Manhattan Assistant District Attorney Joseph Stone subsequently wrote, in his book about the scandals (Prime Time and Misdemeanors), that Enright described Stempel to him as "a disturbed person and a blackmailer" and denied ever giving Stempel advance questions and answers. And three days after another Twenty-One contestant, Richard Jackman, told Stone he, too, had been coached in advance, catching on when he began hearing questions on the show that Enright had reviewed with him in sessions before broadcasts. The show was canceled and the scandal was on in earnest.
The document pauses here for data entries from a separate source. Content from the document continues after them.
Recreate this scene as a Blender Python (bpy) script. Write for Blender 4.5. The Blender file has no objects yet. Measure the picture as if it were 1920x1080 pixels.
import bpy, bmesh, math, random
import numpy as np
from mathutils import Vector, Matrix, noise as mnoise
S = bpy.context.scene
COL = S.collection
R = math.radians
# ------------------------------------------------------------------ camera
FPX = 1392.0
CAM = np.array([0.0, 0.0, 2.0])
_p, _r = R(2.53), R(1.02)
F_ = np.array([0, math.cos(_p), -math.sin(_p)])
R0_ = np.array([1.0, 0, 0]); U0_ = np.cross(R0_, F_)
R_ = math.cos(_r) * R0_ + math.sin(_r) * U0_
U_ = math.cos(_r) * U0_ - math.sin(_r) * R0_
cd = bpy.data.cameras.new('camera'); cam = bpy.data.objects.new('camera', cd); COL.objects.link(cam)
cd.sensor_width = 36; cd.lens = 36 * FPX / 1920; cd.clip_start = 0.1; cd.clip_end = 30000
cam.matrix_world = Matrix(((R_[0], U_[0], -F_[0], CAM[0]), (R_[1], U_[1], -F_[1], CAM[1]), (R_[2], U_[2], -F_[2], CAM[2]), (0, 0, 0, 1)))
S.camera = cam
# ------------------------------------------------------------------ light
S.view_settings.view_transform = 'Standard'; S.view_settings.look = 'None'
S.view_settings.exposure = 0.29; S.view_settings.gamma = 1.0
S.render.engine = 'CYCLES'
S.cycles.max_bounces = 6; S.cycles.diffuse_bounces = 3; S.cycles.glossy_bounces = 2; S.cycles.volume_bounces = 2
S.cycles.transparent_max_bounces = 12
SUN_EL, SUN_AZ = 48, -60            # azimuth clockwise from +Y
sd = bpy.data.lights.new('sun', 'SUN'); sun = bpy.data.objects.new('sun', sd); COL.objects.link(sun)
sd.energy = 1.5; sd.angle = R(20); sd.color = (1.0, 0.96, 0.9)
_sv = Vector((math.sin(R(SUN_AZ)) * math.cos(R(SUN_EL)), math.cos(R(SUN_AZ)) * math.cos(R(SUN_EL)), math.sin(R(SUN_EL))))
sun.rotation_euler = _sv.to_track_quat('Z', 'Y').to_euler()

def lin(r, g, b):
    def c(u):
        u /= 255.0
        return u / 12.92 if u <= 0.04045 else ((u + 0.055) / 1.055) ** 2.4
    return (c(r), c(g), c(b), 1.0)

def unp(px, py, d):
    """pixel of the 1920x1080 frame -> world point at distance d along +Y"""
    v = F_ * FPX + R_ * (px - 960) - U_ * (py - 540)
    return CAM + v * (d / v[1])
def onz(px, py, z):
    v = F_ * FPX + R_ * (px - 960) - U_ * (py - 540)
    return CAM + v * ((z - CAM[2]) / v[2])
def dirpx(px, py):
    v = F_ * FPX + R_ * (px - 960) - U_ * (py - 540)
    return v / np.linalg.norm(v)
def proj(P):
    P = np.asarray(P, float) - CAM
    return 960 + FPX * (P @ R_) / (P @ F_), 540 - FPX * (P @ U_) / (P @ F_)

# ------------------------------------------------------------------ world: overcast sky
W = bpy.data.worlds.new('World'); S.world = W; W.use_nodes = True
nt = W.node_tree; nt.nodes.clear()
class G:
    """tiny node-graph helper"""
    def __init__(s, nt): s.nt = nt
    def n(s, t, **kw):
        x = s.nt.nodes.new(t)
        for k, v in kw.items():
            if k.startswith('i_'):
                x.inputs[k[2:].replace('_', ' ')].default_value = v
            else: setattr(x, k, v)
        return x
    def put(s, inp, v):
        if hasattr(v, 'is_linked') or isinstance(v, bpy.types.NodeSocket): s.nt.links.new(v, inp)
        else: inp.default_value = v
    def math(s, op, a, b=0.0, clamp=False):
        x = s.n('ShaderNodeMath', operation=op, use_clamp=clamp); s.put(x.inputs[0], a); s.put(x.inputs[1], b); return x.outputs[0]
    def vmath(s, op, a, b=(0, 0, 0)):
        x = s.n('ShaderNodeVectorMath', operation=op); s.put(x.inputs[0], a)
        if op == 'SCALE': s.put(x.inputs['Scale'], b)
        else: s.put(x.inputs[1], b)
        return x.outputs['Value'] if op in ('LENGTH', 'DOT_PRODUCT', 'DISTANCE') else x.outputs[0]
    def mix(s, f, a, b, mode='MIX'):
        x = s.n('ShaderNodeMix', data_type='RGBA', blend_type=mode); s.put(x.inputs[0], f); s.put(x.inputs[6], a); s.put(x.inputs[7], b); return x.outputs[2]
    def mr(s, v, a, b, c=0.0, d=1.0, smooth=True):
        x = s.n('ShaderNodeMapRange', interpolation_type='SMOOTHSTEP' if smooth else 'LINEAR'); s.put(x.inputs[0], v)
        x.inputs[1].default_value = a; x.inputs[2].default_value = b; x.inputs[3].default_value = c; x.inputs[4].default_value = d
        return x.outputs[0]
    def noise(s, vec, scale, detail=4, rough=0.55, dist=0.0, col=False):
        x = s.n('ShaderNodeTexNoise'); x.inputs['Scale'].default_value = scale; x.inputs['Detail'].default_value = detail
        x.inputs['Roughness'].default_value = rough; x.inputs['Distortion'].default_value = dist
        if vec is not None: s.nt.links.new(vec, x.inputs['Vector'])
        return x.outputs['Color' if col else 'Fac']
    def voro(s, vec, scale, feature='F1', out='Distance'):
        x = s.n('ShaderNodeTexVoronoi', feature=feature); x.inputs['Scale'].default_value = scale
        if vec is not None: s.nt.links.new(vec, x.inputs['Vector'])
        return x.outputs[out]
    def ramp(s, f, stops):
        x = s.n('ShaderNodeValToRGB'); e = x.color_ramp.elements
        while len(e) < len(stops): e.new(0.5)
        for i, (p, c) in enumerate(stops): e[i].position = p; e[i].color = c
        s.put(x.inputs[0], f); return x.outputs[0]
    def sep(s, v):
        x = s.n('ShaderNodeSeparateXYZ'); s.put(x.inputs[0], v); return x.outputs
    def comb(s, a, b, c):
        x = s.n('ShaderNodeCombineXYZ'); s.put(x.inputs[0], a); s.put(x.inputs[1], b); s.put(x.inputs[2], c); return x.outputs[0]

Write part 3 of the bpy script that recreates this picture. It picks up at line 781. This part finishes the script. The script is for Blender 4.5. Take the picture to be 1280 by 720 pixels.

Stempel told the U.S. House Subcommittee on Legislative Oversight what he told Stone. Particularly jarring and revealing was Stempel, on the night he lost to Van Doren, was strong-armed into answering incorrectly a question about the Academy Award for Best Picture for 1955: Marty, one of his favorite films. The incorrect answer he gave was On The Waterfront.
Stempel was portrayed by respected actor John Turturro in the film Quiz Show, which has attracted criticism over the years for inaccuracies and excessive dramatic license, including an exaggerated portrait of Stempel. But it turned out that Stempel had something in common with Van Doren aside from quiz show infamy after all: a life after the scandal, and not an insignificant one. Stempel finished putting himself through college on the G.I. Bill and working for New York City's Transportation Department, and eventually became a social studies teacher in the New York school system.
When Quiz Show was released, Stempel embraced the new public interest in him, giving interviews on radio and television (notably appearing on Late Night With Conan O'Brien, taped in the same NBC studio Twenty-One once was), as well as lecturing at some colleges about the quiz scandals.